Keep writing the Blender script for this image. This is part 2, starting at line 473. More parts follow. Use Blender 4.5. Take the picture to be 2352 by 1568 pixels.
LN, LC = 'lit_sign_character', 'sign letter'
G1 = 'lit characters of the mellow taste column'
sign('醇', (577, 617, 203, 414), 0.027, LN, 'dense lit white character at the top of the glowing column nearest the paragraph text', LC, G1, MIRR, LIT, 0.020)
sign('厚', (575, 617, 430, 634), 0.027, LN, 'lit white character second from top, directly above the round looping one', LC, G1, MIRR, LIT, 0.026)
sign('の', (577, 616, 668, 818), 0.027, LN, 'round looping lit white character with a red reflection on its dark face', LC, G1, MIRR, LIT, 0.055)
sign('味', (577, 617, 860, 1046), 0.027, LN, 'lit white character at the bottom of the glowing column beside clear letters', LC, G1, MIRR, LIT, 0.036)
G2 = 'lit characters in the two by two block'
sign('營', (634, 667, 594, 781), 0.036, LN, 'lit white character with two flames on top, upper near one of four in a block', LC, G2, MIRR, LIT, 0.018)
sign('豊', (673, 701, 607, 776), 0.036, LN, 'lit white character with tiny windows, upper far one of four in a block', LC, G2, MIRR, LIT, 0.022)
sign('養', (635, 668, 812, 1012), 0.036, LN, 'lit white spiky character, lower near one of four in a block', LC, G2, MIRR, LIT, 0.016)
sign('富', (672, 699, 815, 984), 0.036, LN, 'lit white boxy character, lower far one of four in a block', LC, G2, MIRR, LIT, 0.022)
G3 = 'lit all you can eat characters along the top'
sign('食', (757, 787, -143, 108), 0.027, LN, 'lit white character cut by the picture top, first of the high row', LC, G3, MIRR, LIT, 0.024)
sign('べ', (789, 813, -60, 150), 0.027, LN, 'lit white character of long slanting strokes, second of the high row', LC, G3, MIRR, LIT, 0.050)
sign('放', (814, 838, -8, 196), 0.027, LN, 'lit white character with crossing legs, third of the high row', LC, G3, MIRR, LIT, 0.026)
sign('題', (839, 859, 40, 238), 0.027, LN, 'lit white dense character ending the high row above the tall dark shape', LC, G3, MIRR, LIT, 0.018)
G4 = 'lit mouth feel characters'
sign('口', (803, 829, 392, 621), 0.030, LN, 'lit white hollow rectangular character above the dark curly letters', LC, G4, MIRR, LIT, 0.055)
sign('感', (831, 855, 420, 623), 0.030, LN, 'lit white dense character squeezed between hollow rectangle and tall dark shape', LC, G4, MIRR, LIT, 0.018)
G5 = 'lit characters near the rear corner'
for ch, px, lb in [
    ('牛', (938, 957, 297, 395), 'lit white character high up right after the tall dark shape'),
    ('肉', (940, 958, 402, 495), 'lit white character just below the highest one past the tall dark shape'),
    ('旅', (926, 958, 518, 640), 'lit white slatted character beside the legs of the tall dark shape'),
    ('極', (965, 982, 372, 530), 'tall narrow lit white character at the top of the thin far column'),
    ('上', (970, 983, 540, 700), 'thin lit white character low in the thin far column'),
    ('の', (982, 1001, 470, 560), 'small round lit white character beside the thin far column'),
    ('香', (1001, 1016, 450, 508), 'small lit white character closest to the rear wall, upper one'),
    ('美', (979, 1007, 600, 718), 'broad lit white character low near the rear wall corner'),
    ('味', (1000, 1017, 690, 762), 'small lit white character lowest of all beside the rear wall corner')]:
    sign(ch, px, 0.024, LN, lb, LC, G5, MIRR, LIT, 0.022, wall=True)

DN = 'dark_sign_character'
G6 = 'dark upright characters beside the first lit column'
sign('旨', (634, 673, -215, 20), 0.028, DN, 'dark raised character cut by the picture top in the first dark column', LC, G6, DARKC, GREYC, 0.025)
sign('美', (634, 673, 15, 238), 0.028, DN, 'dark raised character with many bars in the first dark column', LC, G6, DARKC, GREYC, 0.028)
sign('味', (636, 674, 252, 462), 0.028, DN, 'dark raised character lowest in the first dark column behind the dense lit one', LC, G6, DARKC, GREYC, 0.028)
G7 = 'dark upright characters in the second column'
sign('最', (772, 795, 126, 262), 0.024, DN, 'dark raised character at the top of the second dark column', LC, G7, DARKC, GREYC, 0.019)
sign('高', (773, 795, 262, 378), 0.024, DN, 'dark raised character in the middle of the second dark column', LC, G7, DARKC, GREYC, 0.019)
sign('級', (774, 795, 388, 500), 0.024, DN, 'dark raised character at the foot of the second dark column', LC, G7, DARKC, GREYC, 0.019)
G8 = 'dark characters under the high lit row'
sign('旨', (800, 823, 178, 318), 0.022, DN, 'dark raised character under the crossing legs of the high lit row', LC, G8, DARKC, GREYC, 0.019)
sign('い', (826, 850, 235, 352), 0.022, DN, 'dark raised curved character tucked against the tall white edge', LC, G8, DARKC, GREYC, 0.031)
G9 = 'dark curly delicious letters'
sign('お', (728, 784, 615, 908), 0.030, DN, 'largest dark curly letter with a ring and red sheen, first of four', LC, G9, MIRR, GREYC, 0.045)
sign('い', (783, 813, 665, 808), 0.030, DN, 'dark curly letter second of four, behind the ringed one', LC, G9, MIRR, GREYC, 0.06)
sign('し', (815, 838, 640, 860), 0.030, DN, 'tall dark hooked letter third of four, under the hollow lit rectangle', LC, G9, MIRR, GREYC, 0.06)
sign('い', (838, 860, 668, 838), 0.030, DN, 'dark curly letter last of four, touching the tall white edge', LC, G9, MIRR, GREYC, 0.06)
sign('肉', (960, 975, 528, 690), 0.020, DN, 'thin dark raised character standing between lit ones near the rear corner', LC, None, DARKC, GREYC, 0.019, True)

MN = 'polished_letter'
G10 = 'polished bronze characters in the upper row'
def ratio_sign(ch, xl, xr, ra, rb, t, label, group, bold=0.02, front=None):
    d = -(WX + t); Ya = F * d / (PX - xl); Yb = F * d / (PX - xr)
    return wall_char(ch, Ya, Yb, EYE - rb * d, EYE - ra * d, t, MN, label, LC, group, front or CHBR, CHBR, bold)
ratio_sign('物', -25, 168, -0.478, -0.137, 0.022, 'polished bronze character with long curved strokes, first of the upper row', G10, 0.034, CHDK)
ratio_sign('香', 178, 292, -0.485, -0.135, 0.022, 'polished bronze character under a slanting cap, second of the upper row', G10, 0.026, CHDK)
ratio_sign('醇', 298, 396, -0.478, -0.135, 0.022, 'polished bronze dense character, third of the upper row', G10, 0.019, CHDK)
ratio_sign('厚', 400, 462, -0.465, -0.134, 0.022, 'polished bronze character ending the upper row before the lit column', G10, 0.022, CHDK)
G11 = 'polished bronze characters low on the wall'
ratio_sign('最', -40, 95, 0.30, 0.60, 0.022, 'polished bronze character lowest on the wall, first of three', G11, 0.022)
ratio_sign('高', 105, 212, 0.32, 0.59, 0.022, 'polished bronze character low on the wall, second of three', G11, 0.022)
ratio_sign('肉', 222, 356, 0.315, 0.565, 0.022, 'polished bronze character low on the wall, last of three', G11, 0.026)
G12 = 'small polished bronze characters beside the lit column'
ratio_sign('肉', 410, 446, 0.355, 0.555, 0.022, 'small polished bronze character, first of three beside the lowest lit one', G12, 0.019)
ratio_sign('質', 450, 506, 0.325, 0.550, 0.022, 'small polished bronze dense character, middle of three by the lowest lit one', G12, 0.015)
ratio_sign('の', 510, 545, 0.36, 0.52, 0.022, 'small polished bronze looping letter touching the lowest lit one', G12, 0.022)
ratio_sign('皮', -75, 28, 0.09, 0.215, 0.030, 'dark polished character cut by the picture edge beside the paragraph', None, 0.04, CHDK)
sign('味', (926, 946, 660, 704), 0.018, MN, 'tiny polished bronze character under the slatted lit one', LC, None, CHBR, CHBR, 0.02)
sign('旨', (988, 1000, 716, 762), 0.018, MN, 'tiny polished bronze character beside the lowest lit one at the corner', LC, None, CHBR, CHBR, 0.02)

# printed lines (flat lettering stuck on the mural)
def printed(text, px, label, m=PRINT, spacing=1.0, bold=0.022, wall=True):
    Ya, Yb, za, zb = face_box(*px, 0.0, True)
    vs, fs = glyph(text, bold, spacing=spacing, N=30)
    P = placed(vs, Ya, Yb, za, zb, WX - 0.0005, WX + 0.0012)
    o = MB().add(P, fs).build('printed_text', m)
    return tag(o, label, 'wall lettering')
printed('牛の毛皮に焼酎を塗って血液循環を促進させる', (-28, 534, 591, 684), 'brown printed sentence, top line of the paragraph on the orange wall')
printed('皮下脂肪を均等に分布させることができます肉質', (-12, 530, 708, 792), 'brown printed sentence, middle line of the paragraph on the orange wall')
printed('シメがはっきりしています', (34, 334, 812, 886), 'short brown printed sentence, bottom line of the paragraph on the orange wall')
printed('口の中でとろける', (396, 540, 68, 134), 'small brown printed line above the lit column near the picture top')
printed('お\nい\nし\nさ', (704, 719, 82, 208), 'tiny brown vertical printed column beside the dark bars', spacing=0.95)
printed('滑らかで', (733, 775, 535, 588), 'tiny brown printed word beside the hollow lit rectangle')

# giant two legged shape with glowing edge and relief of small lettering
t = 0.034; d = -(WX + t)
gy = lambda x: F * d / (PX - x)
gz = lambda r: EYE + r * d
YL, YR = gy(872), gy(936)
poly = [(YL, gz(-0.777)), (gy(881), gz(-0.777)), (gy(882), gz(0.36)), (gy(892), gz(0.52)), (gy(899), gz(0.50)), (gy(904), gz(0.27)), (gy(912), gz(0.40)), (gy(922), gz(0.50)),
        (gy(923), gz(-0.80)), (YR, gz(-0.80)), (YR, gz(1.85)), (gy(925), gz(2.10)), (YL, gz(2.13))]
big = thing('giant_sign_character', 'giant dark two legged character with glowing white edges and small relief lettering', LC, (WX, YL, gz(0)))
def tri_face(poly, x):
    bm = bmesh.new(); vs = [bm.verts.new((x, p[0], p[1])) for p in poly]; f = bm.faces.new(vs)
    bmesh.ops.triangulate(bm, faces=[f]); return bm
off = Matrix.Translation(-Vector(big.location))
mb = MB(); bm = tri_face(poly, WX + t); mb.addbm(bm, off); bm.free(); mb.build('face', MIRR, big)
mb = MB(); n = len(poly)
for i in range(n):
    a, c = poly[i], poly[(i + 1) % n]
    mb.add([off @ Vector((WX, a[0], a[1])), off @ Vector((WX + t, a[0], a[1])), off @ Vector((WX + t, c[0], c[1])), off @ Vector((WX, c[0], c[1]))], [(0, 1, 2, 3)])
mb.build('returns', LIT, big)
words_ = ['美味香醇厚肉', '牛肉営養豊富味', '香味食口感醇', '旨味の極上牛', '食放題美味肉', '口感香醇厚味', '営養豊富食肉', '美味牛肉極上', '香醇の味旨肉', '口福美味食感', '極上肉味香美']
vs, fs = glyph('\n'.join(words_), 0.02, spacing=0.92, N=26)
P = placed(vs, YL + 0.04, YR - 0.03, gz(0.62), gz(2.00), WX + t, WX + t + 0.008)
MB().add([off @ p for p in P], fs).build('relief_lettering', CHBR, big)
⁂
## REQUIRED TASK
Copy out the lines that hold "picture".

## CORRECT RESULT
Keep writing the Blender script for this image. This is part 2, starting at line 473. More parts follow. Use Blender 4.5. Take the picture to be 2352 by 1568 pixels.
sign('食', (757, 787, -143, 108), 0.027, LN, 'lit white character cut by the picture top, first of the high row', LC, G3, MIRR, LIT, 0.024)
sign('旨', (634, 673, -215, 20), 0.028, DN, 'dark raised character cut by the picture top in the first dark column', LC, G6, DARKC, GREYC, 0.025)
ratio_sign('皮', -75, 28, 0.09, 0.215, 0.030, 'dark polished character cut by the picture edge beside the paragraph', None, 0.04, CHDK)
printed('口の中でとろける', (396, 540, 68, 134), 'small brown printed line above the lit column near the picture top')